» **GIVEN INFORMATION**
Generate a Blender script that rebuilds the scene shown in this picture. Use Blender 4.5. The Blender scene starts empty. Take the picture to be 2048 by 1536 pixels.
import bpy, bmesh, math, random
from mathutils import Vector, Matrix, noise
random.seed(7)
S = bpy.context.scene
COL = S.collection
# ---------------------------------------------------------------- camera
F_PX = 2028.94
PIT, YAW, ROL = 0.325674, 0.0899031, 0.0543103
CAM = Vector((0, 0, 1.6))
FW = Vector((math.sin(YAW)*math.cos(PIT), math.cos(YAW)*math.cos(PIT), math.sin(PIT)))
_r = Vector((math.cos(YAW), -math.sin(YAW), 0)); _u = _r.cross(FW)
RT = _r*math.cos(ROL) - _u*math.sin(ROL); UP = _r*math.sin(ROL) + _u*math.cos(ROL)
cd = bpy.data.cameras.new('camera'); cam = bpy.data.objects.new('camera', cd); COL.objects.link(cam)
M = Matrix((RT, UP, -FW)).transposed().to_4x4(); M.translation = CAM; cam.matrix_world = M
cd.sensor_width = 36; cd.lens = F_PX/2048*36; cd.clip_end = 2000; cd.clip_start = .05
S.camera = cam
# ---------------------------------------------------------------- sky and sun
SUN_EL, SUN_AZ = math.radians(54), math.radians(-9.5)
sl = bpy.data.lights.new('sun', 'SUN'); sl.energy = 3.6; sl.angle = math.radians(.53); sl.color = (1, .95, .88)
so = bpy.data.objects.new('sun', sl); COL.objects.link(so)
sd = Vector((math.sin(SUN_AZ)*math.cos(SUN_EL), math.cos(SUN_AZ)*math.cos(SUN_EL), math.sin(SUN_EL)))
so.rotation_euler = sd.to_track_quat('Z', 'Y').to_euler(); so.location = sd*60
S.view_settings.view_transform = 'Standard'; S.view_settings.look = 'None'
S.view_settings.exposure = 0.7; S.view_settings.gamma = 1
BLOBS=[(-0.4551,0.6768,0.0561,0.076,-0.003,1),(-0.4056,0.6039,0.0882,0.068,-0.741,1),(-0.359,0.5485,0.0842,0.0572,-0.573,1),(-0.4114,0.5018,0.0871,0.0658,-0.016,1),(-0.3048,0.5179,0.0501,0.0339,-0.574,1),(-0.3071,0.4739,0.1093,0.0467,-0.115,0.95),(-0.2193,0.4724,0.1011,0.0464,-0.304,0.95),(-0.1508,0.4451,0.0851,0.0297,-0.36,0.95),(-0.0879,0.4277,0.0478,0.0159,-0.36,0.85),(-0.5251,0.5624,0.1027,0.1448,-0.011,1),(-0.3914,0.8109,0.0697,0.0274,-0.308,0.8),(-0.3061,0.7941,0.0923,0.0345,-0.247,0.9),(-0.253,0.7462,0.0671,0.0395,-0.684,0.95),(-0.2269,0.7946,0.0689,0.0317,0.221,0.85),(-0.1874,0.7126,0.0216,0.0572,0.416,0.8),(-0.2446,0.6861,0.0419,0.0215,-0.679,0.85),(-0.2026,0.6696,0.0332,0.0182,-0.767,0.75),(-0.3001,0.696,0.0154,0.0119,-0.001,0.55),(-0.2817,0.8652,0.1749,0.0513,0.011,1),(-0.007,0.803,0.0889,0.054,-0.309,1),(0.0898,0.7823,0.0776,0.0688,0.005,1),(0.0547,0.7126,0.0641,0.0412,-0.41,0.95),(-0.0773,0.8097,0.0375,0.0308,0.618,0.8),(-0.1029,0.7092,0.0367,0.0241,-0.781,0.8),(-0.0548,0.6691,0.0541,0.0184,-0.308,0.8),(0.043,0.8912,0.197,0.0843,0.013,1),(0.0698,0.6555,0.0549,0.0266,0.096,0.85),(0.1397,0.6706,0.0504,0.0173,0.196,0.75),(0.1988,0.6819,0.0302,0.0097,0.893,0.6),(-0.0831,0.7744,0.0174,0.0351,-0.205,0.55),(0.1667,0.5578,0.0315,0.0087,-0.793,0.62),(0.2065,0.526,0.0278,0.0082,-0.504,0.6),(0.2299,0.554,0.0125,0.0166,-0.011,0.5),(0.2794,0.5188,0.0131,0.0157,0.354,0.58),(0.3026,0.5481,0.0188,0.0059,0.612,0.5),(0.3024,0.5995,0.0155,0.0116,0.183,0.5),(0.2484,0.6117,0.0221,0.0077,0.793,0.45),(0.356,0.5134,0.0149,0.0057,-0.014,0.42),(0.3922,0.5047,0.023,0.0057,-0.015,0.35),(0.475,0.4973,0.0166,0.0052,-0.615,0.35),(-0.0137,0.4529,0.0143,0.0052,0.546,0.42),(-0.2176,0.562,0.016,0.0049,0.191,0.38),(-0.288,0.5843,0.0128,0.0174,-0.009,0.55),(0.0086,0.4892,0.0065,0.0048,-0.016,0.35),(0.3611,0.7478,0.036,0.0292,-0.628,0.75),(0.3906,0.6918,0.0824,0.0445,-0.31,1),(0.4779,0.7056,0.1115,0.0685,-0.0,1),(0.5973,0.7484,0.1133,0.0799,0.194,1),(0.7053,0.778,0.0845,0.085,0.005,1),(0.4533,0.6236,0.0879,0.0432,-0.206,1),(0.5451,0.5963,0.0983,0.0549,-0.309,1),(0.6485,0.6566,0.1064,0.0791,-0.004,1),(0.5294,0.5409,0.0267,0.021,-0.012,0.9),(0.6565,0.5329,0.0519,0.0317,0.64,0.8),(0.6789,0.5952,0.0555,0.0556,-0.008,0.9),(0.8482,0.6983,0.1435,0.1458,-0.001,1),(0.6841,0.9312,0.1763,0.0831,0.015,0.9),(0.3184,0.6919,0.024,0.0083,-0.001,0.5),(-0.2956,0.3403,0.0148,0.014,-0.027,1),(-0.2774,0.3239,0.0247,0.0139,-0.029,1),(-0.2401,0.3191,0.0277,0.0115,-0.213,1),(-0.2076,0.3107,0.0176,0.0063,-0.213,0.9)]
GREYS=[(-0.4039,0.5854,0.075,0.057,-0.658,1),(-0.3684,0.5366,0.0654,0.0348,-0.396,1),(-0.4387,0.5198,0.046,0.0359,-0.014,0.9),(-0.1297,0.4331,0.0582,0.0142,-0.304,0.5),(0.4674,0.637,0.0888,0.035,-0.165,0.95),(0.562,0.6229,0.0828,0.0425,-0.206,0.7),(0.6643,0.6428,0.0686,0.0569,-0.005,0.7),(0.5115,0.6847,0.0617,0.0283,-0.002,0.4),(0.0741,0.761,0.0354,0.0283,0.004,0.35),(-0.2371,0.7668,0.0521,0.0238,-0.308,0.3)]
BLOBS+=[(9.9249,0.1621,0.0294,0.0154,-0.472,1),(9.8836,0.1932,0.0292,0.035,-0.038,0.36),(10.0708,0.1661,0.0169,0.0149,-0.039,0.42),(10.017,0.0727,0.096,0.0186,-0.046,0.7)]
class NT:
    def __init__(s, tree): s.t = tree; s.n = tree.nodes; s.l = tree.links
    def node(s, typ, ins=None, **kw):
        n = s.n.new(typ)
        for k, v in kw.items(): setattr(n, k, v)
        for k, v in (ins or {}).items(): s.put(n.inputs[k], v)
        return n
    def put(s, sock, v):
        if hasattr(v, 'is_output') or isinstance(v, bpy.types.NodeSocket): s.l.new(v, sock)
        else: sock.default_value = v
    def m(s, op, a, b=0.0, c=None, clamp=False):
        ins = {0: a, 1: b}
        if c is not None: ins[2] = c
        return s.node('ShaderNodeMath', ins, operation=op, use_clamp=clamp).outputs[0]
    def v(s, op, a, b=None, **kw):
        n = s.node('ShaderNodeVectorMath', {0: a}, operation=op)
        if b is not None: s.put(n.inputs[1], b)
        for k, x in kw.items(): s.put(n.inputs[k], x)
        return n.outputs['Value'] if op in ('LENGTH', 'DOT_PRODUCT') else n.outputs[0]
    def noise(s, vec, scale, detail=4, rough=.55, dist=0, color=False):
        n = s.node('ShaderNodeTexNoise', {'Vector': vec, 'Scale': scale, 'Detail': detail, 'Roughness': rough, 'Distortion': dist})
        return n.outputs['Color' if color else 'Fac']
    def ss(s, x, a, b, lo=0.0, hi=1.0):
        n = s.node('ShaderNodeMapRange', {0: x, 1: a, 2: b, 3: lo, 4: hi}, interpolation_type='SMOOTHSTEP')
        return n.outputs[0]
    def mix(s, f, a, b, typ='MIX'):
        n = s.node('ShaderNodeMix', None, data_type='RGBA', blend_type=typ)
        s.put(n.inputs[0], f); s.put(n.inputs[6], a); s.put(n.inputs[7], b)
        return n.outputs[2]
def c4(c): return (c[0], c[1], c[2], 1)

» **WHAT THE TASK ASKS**
Copy all lines from the data that hold the word "scene".

» **RESPONSE TO THIS TASK**
Generate a Blender script that rebuilds the scene shown in this picture. Use Blender 4.5. The Blender scene starts empty. Take the picture to be 2048 by 1536 pixels.
S = bpy.context.scene